Why is $\lim_{x\to a}{[f(x)\cdot g(x)]}=\lim_{x\to a}{f(x)}\cdot\lim_{x\to a}{g(x)}$, but $(fg)' = f'g+fg'$

Question

For example the limit of 2 functions multiplied together is a straightforward equivalent of the multiplication of each function separately limited: $$\lim_{x\to a}{[f(x)\cdot g(x)]}=\lim_{x\to a}{f(x)}\cdot\lim_{x\to a}{g(x)}$$ but not so with derivatives. The product rule requires: $$(fg)'=f'g + fg'$$ How can this be?

Answer 1

The derivative of $fg$ is not a product of limits of $f$ and $g$. Recall that $$f'(x) = \lim_{y \to x} \frac{f(y) - f(x)}{y-x}$$ So using our result for the limit of a product would give us \begin{align*} f'(x)g'(x) =& \bigg[\lim_{y \to x} \frac{f(y) - f(x)}{y-x}\bigg] \cdot \bigg[\lim_{y \to x} \frac{g(y) - g(x)}{y-x} \bigg]\\ \neq& \lim_{y \to x} \frac{f(y)g(y) - f(x)g(x)}{x-y} = (fg)'(x) \end{align*} in general.

Answer 2

These are limits of different things, and there is no reason to expect $(fg)'$ to be $f'g'$. In fact, there is, a priori, not even a reason to expect the first relation that you wrote down to be true, it requires rigorous proof (which, if you are learning this in school, you were probably not given).

Does the following example help you? The limit $\lim_{x\to a}\left((f(x)-5)(g(x)-5)\right)$ is certainly not equal to $\lim_{x\to a}(f(x)g(x)-5)$, so you cannot always expect to be able to pull products into limits in a simple minded way.

Answer 3

Yes a derivative is a limit. And, yes, $\lim_{x\to a} f(x)g(x) = \lim_{x\to a} f(x)\lim_{x\to a}g(x)$

But the derivative is something a little bit more complicated than what you suggest.

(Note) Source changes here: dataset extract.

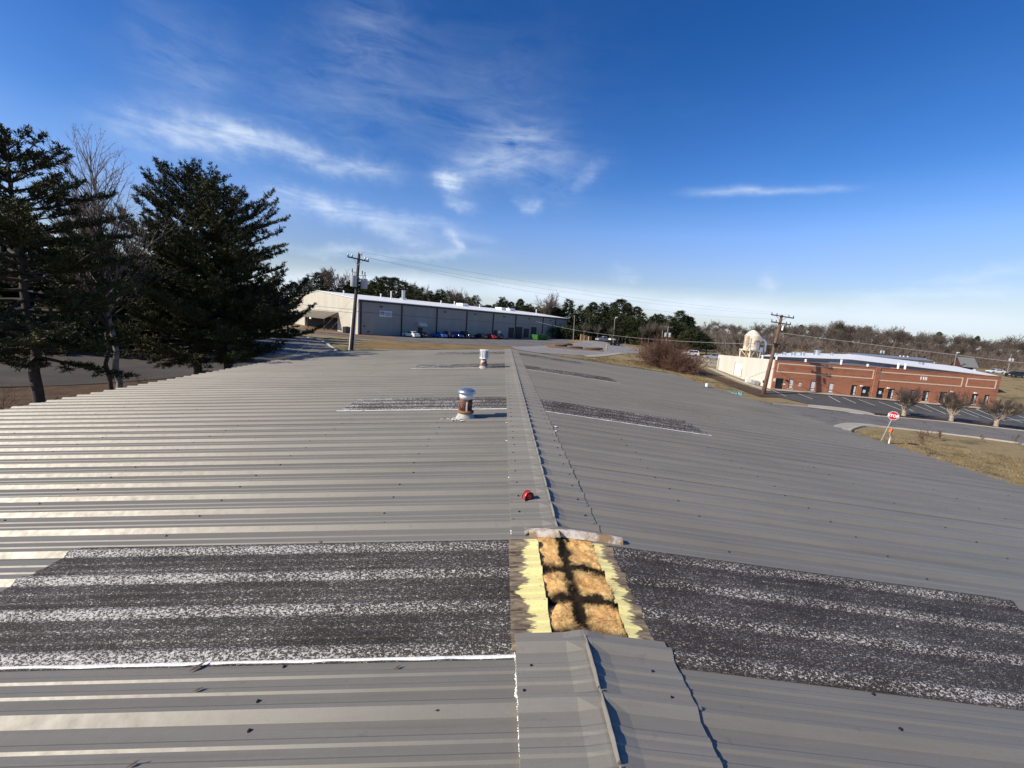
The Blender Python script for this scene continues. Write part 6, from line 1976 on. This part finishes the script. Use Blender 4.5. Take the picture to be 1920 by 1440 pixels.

$\frac {d}{dx} f(x) = f'(x) = \lim_\limits{h\to 0} \frac {f(x+h) - f(x)}{h}$

$\frac {d}{dx} f(x)g(x) = $$\lim_\limits{h\to 0} \frac {f(x+h)g(x+h) - f(x)g(x)}{h}\\ \lim_\limits{h\to 0} \frac {f(x+h)g(x+h) -f(x+h)g(x) +f(x+h)g(x) - f(x)g(x)}{h}\\ \lim_\limits{h\to 0} \frac {f(x+h)(g(x+h) -g(x)) +(f(x+h) - f(x))g(x)}{h}\\ \lim_\limits{h\to 0} f(x+h)\frac {g(x+h) -g(x)}{h} + \lim_\limits{h\to 0}\frac {f(x+h) - f(x)}{h}g(x)\\ f(x) g'(x) + f'(x)g(x)$

Answer 4

It's because of how we multiply fractions.

The derivative of $f(x)$ at a point $x=a$ is $$f'(a) = \lim_{x\to a}\frac{f(x)-f(a)}{x-a}$$ The derivative of $g(x)$ at the same point is $$g'(a) = \lim_{x\to a}\frac{g(x)-g(a)}{x-a}$$

If you multiplied the first two expressions together you'd get $$f'(a)g'(a) = \lim_{x \to a} \frac{\left(f(x)-f(a)\right)\left(g(x)-g(a) \right)}{(x-a)^2}=\lim_{x\to a}\frac{f(x)g(x)-f(a)g(x)-g(a)f(x)+f(a)g(a)}{(x-a)^2}$$

However, this is not the derivative of $f(x)g(x)$ at $x=a$. That would be given by

$$(fg)'(a) = \lim_{x\to a}\frac{f(x)g(x)-f(a)g(a)}{x-a}$$

You can see that the expression for $f'(a)g'(a)$ has extra unwanted terms in the numerator, the wrong sign on the last term in the numerator, and the wrong power of $(x-a)$ in the denominator.

Answer 5

Here is a simple model just based on products, which may help you to understand. Note that $$(x+p)(y+q)=xy+xq+py+pq$$ so that $$(x+p)(y+q)-xy=xq+py+pq$$

Here we can see how the change in the product (and therefore the derivative of the product) is related to the cross terms in the product - if $p$ and $q$ are both small, their product will be insignificant.